REQUEST:
Without any pictures, restate the lines from the one containing "Reconstruct this image" to the one containing "random.seed(7)", word for word, ends included.

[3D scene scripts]
━━━━━━━━━━━━━━━━
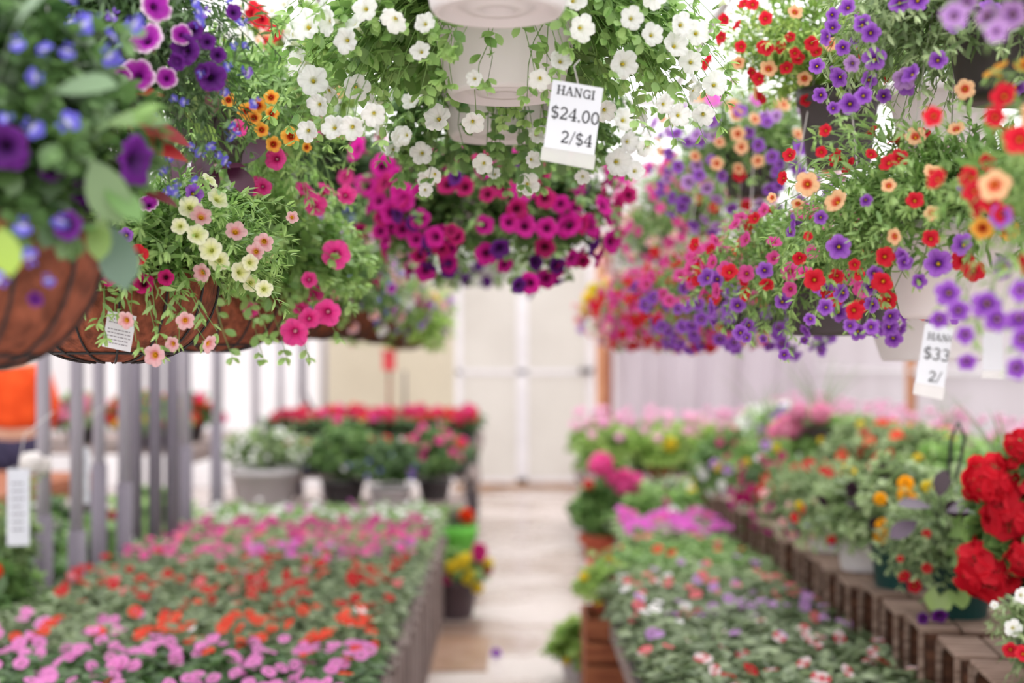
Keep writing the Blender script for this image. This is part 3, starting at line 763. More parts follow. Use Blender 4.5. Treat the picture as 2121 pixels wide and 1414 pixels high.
# left bench: rows from near to far
LB = [  # y, flower mix by column position fn, count, label piece
    (3.85, lambda c: [('imp_pink', 8), ('imp_orange', .5)], 24, 'light orchid pink impatiens, frontmost row of the left bench', 'deep'),
    (4.35, lambda c: [('imp_pink', 8), ('imp_orange', .4)], 26, 'light orchid pink impatiens in the second row of the left bench', 'deep'),
    (4.85, lambda c: [('imp_orange', 6), ('imp_white', 1)] if c >= 2 else [('imp_pink', 3), ('imp_orange', 2)], 20, 'orange red and white impatiens behind the orchid pink rows', 'grey'),
    (5.35, lambda c: [('imp_red', 6), ('imp_orange', 1)], 8, 'sparse red impatiens just behind the orange red row', 'grey'),
    (5.85, lambda c: [('imp_red', 6), ('imp_coral', 1)], 15, 'red impatiens in the middle of the left bench', 'grey'),
    (6.35, lambda c: [('imp_red', 5), ('imp_hot', 2)], 10, 'red and bright pink impatiens, past the left bench middle', 'grey'),
    (6.85, lambda c: [('imp_hot', 5), ('imp_orchid', 3)] if c >= 2 else [('imp_hot', 3)], 20, 'bright pink impatiens behind the red rows, left bench', 'grey'),
    (7.35, lambda c: [('imp_hot', 3), ('imp_magenta', 3), ('imp_coral', 2)], 20, 'mixed pink and magenta impatiens, farther left bench', 'sage'),
    (7.85, lambda c: [('imp_magenta', 6)], 34, 'deep magenta impatiens near the far end of the left bench', 'sage'),
    (8.35, lambda c: [('imp_white', 3)], 12, 'white impatiens in the last but one row of the left bench', 'sage'),
    (8.8, lambda c: [('imp_white', 3), ('imp_orchid', 1.3)], 8, 'leafy white and pink impatiens, last row, left bench', 'fresh')]
for r_, (y, fn, n, lb, gr) in enumerate(LB):
    for c in range(5):
        x = -1.72 + c * .288
        nn = n if not (r_ in (3, 5) and c < 2) else n // 2
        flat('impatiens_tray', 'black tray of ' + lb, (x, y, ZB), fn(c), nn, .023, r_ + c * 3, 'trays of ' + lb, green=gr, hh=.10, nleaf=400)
RB = [
    (3.6, lambda c: [('imp_bicolor', 5), ('imp_hot', 1), ('imp_red', 1)], 5, 'leafy striped red and white impatiens, front row of the right bench', 'grey'),
    (4.1, lambda c: [('imp_bicolor', 5), ('imp_hot', 1), ('imp_red', 1)], 6, 'leafy striped impatiens, second row of the right bench', 'grey'),
    (4.6, lambda c: [('imp_bicolor', 4), ('imp_coral', 1), ('imp_lilac', 1)], 7, 'leafy coral and striped impatiens, third row of the right bench', 'grey'),
    (5.1, lambda c: [('imp_lilac', 3), ('imp_white', 2), ('imp_coral', 1)] if c == 0 else [('imp_lilac', 3), ('imp_coral', 1)], 12, 'lilac impatiens with coral, fourth row of the right bench', 'grey'),
    (5.6, lambda c: [('imp_coral', 2), ('imp_white', 2)] if c == 0 else [('imp_lilac', 3), ('imp_coral', 2)], 12, 'lilac and coral impatiens, fifth row of the right bench', 'grey'),
    (6.1, lambda c: [('imp_coral', 2), ('imp_lilac', 1)], 5, 'mostly green impatiens, sixth row of the right bench', 'sage'),
    (6.6, lambda c: [('imp_orange', 1)], 2, 'almost flowerless impatiens, seventh row of the right bench', 'fresh'),
    (7.1, lambda c: [('imp_coral', 1)], 2, 'flowerless green plants just before the orchid coloured rows', 'fresh'),
    (7.6, lambda c: [('imp_orchid', 1)], 44, 'dense orchid pink flowers, last but one row, right bench', 'sage'),
    (8.05, lambda c: [('imp_orchid', 4), ('imp_hot', 1)], 40, 'dense orchid pink flowers, last row, right bench', 'sage')]
for r_, (y, fn, n, lb, gr) in enumerate(RB):
    for c in range(3):
        x = .53 + c * .255 if r_ < 7 else .69 + c * .175
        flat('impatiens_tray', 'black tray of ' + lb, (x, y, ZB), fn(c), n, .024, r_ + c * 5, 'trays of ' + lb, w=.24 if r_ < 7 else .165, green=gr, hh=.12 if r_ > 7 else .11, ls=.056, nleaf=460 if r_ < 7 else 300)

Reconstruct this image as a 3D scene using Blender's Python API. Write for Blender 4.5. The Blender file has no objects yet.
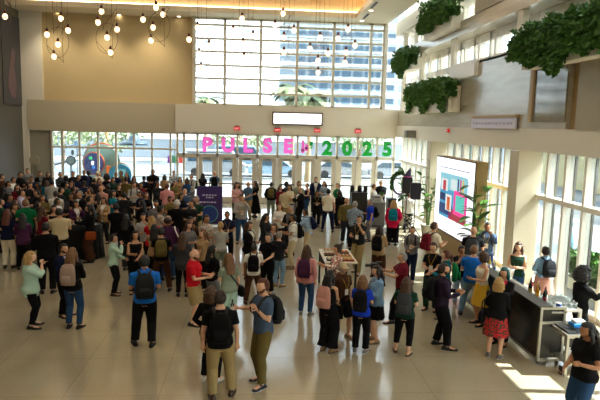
import bpy, math, random
import numpy as np
from mathutils import Vector, Matrix, Euler
R = math.radians
SC = bpy.context.scene
COL = SC.collection
random.seed(7)

# ------------------------------------------------------------------ camera
CAMZ = 4.4
FPX = 580.0
YAW, PITCH, ROLL = R(4.45), R(7.5), R(1.43)
cam_d = bpy.data.cameras.new('camera')
cam = bpy.data.objects.new('camera', cam_d)
COL.objects.link(cam)
SC.camera = cam
cam_d.sensor_fit = 'HORIZONTAL'
cam_d.sensor_width = 36.0
cam_d.lens = FPX / 600.0 * 36.0
cam_d.clip_end = 600
CR = (Matrix.Rotation(-YAW, 3, 'Z') @ Matrix.Rotation(R(90) - PITCH, 3, 'X') @ Matrix.Rotation(ROLL, 3, 'Z'))
cam.matrix_world = Matrix.Translation((0, 0, CAMZ)) @ CR.to_4x4()
CRI = CR.transposed()
def ray(px, py):
    return (CR @ Vector(((px - 300) / FPX, -(py - 200) / FPX, -1.0))).normalized()
def at_z(px, py, z):
    d = ray(px, py); t = (z - CAMZ) / d.z
    return Vector((d.x * t, d.y * t, z))
def at_y(px, py, Y):
    d = ray(px, py); t = Y / d.y
    return Vector((d.x * t, Y, CAMZ + d.z * t))
def at_x(px, py, X):
    d = ray(px, py); t = X / d.x
    return Vector((X, d.y * t, CAMZ + d.z * t))
def proj(p):
    q = CRI @ (Vector(p) - Vector((0, 0, CAMZ)))
    return 300 + FPX * q.x / -q.z, 200 - FPX * q.y / -q.z

# ------------------------------------------------------------------ materials
def lin(h):
    h = h.lstrip('#')
    c = [int(h[i:i + 2], 16) / 255 for i in (0, 2, 4)]
    return tuple((x / 12.92 if x <= .04045 else ((x + .055) / 1.055) ** 2.4) for x in c) + (1,)
_M = {}
def mat(name, hexc, rough=.6, metal=0, emit=0, noise=0.0, nscale=20, bump=0.0, spec=.5, emitc=None, coat=0):
    if name in _M: return _M[name]
    m = bpy.data.materials.new(name); m.use_nodes = True
    nt = m.node_tree; b = nt.nodes['Principled BSDF']
    c = lin(hexc)
    b.inputs['Base Color'].default_value = c
    b.inputs['Roughness'].default_value = rough
    b.inputs['Metallic'].default_value = metal
    b.inputs['Specular IOR Level'].default_value = spec
    b.inputs['Coat Weight'].default_value = coat
    if emit:
        b.inputs['Emission Color'].default_value = lin(emitc or hexc)
        b.inputs['Emission Strength'].default_value = emit
    if noise or bump:
        tc = nt.nodes.new('ShaderNodeTexCoord'); n = nt.nodes.new('ShaderNodeTexNoise')
        n.inputs['Scale'].default_value = nscale; n.inputs['Detail'].default_value = 3
        nt.links.new(tc.outputs['Object'], n.inputs['Vector'])
        if noise:
            mx = nt.nodes.new('ShaderNodeMix'); mx.data_type = 'RGBA'
            mx.inputs[6].default_value = tuple(x * (1 - noise) for x in c[:3]) + (1,)
            mx.inputs[7].default_value = tuple(min(1, x * (1 + noise)) for x in c[:3]) + (1,)
            nt.links.new(n.outputs['Fac'], mx.inputs[0]); nt.links.new(mx.outputs[2], b.inputs['Base Color'])
        if bump:
            bp = nt.nodes.new('ShaderNodeBump'); bp.inputs['Strength'].default_value = bump
            bp.inputs['Distance'].default_value = .02
            nt.links.new(n.outputs['Fac'], bp.inputs['Height']); nt.links.new(bp.outputs[0], b.inputs['Normal'])
    _M[name] = m
    return m
def mat_glass(name='clear_glass', tint='#eef4f6', refl=.07):
    if name in _M: return _M[name]
    m = bpy.data.materials.new(name); m.use_nodes = True
    nt = m.node_tree; nt.nodes.clear()
    o = nt.nodes.new('ShaderNodeOutputMaterial'); mx = nt.nodes.new('ShaderNodeMixShader')
    t = nt.nodes.new('ShaderNodeBsdfTransparent'); g = nt.nodes.new('ShaderNodeBsdfGlossy')
    t.inputs[0].default_value = lin(tint); g.inputs['Roughness'].default_value = .03
    mx.inputs[0].default_value = refl
    nt.links.new(t.outputs[0], mx.inputs[1]); nt.links.new(g.outputs[0], mx.inputs[2]); nt.links.new(mx.outputs[0], o.inputs[0])
    _M[name] = m
    return m
def mat_checker(name, h1, h2, sx=8, kind='check'):
    if name in _M: return _M[name]
    m = bpy.data.materials.new(name); m.use_nodes = True
    nt = m.node_tree; b = nt.nodes['Principled BSDF']; b.inputs['Roughness'].default_value = .85
    tc = nt.nodes.new('ShaderNodeTexCoord')
    mx = nt.nodes.new('ShaderNodeMix'); mx.data_type = 'RGBA'
    mx.inputs[6].default_value = lin(h1); mx.inputs[7].default_value = lin(h2)
    if kind == 'stripe':
        w = nt.nodes.new('ShaderNodeTexWave'); w.bands_direction = 'Z'; w.inputs['Scale'].default_value = sx
        nt.links.new(tc.outputs['Object'], w.inputs['Vector']); src = w.outputs['Fac']
    elif kind == 'plaid':
        w = nt.nodes.new('ShaderNodeTexChecker'); w.inputs['Scale'].default_value = sx
        nt.links.new(tc.outputs['Object'], w.inputs['Vector']); src = w.outputs['Fac']
    else:
        w = nt.nodes.new('ShaderNodeTexVoronoi'); w.inputs['Scale'].default_value = sx
        nt.links.new(tc.outputs['Object'], w.inputs['Vector'])
        r = nt.nodes.new('ShaderNodeMath'); r.operation = 'LESS_THAN'; r.inputs[1].default_value = .5 if 'floral' in name else .38
        nt.links.new(w.outputs['Distance'], r.inputs[0]); src = r.outputs[0]
    nt.links.new(src, mx.inputs[0]); nt.links.new(mx.outputs[2], b.inputs['Base Color'])
    _M[name] = m
    return m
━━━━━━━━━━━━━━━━
WRITTEN SOLUTION:
Reconstruct this image as a 3D scene using Blender's Python API. Write for Blender 4.5. The Blender file has no objects yet.
import bpy, math, random
import numpy as np
from mathutils import Vector, Matrix, Euler
R = math.radians
SC = bpy.context.scene
COL = SC.collection
random.seed(7)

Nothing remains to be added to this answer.